Los cambios de orden social implican necesidad de adaptación de mentalidades, cambios abruptos en los modos de vida (con posibilidad de que la dignidad humana llegue a ocupar un lugar más que secundario), dificultades para mantener los medios habituales con los que las personas lograban subsistir y, sobre todo, modificaciones dramáticas de la percepción que los seres humanos tienen de ellos mismas. Esto último termina siendo lo más decisivo: cada individuo contempla cómo la que consideraba su identidad se le licúa entre los dedos y la misma es ocupada por el más angustioso y desconsolador vacío. La imprevisibilidad que se deriva de ello conduce a que los procesos asociados a estas transformaciones hayan tenido lugar, a veces, de manera no excesivamente cruenta pero, en otras ocasiones, como en los períodos de 1789-1814 y 1914-1945, han dado lugar a situaciones de extraordinaria virulencia.

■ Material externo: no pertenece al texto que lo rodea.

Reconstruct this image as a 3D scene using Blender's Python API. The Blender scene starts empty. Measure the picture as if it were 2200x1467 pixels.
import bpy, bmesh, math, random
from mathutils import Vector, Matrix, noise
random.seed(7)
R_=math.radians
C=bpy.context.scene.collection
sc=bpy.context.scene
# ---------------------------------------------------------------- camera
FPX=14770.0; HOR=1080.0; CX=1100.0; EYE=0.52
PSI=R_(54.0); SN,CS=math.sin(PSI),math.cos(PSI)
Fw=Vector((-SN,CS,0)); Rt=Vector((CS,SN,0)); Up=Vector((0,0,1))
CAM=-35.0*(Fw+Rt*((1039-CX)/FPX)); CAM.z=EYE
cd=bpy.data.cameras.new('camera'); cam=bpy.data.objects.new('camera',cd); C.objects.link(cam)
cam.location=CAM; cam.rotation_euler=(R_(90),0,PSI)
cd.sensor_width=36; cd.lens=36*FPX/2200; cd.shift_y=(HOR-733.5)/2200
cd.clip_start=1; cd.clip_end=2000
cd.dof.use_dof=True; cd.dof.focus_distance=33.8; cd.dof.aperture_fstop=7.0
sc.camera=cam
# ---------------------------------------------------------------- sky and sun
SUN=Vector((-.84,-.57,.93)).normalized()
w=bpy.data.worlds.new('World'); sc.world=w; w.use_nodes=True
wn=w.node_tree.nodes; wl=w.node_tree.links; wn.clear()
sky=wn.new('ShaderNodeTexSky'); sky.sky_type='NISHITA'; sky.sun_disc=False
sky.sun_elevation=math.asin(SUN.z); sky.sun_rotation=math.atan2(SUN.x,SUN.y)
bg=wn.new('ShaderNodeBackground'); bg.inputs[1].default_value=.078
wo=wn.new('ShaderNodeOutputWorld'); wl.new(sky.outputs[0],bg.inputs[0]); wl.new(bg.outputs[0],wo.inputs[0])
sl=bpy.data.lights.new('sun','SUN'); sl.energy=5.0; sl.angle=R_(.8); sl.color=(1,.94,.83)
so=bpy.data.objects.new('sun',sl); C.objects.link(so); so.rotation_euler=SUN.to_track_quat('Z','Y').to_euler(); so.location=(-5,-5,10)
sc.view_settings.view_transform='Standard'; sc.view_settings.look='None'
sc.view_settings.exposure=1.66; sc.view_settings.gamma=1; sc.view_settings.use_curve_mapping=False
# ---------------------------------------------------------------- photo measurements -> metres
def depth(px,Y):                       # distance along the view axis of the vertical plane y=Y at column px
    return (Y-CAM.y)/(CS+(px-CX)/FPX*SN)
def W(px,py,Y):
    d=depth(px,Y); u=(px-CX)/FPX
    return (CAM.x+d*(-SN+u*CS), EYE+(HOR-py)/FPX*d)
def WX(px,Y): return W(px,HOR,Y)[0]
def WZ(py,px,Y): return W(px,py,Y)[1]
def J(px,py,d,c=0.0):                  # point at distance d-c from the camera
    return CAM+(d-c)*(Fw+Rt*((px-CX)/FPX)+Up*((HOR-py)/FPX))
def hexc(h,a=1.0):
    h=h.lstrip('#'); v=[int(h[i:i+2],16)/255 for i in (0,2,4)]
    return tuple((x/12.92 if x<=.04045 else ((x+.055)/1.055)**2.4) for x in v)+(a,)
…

Se dice que quien no conoce la Historia está condenada a repetirla pero lo que se deduce del pasado es que el ser humano no suele aprender de los errores del pasado. Esperemos que esta vez no sea así y los actuales dirigentes políticos sepan conducir la situación de modo inteligente aunque los acontecimientos más recientes no inviten para nada al optimismo.